Red Light Revolution Review

Film Still
  • Red Light Revolution film still


This Chinese sex comedy may not be entirely successful, but it is made with heart.

The phrase ‘Chinese sex comedy’ sounds like the synopsis of an upcoming Woody Allen film. Or the name of some awful student band. But, in fact, it’s an apt description for this low-key and irreverent film that attempts to shed some light on a little-observed aspect of Chinese culture.

After being fired from his job as a taxi driver, Shunzi (Jun Zhao) returns home to his soon-to-be-ex-wife. With little in the way of future prospects, he moves back in with his parents and tries to figure out what to do next. After bumping into an old school friend, Shunzi decides that his next venture will be to open a sex shop – something rather tricky in conservative China.

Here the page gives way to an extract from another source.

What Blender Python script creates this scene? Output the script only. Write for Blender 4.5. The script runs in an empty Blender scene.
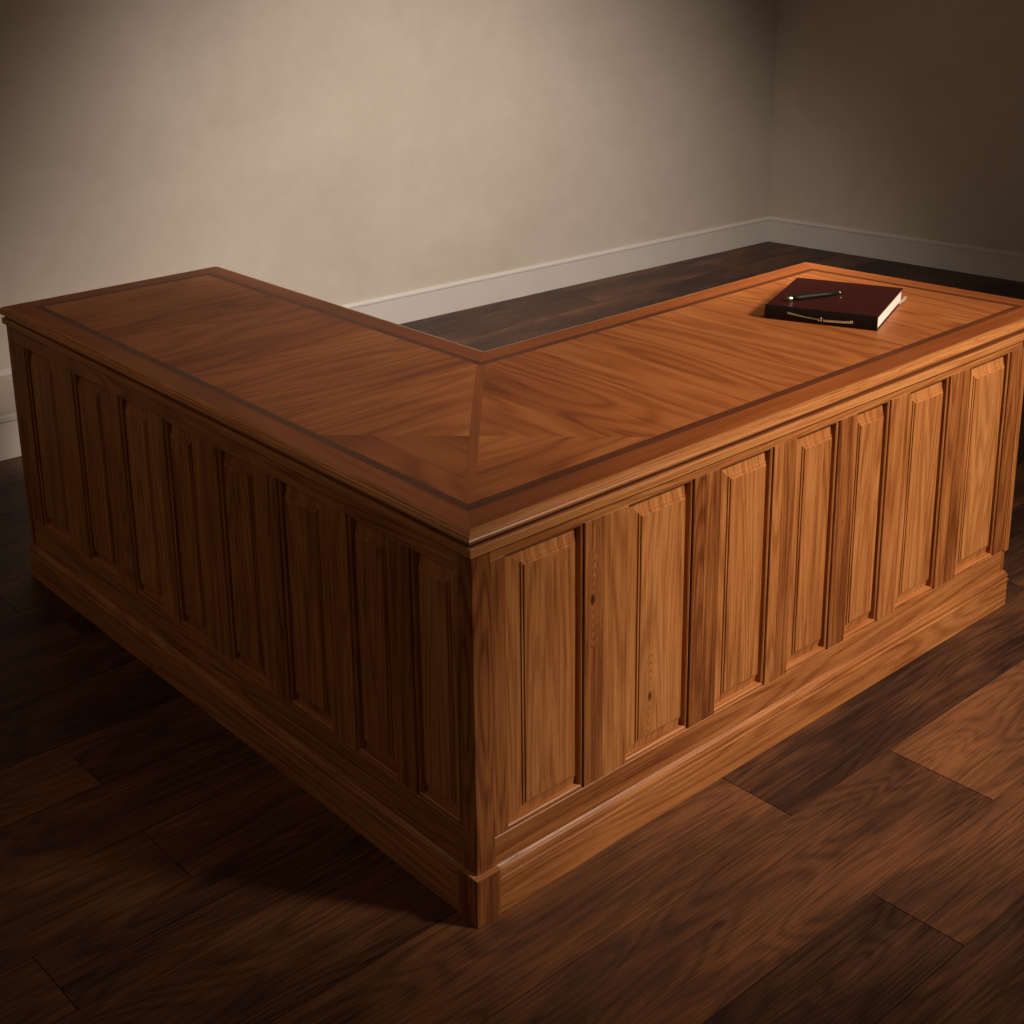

Whether dealing with insane sex toy suppliers, or going to increasingly farcical lengths to keep his profession from his parents, Shunzi is soon left wondering why he got into this business in the first place.

Red Light Revolution is a low-budget affair pitched somewhere between social documentary and Carry On jolly. Blending broad slapstick sequences with long monologues about how sex sells, Sam Voutas’ film feels slightly disjointed, failing to decide exactly what it wants to be. It’s not helped by the fact that the action feels rather stagey and – at points – a little too farcical for its own good.

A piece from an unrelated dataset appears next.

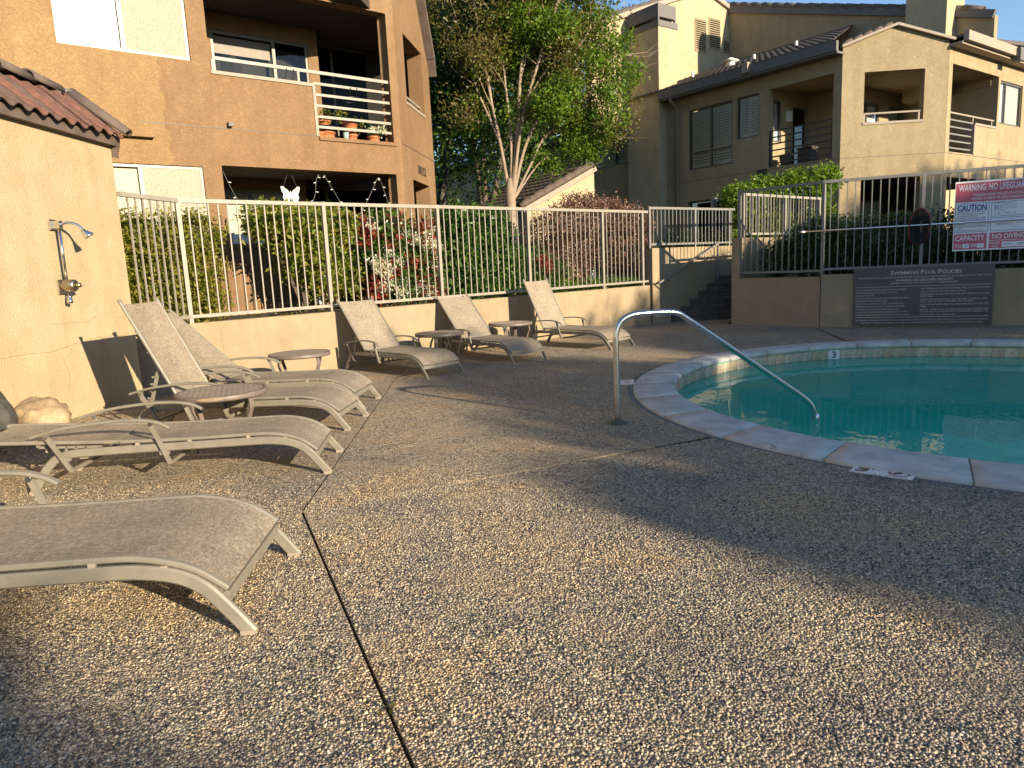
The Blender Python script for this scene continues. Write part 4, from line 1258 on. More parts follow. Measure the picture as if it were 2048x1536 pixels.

But Voutas (an Australian who has been living in China for many years) and the rest of the cast have their heart in the right place, at least. Despite its flaws, there’s a real joie de vivre to Red Light Revolution. With several playful moments (including some lovely intertitles stating ‘Scene Deleted’ – a knowing jab at the Chinese censors) and some interesting points to make about China’s attitude to sex, the film just about manages to get through on charm alone.


A comedy from China about sex? What next? A drama from Antarctica about suntan lotion?



Often a bit too broad and over the top but there are one or two moments that raise both smiles and interesting questions.


In Retrospect

A brave attempt to do something different. Revolution may not be entirely successful, but it is made with heart.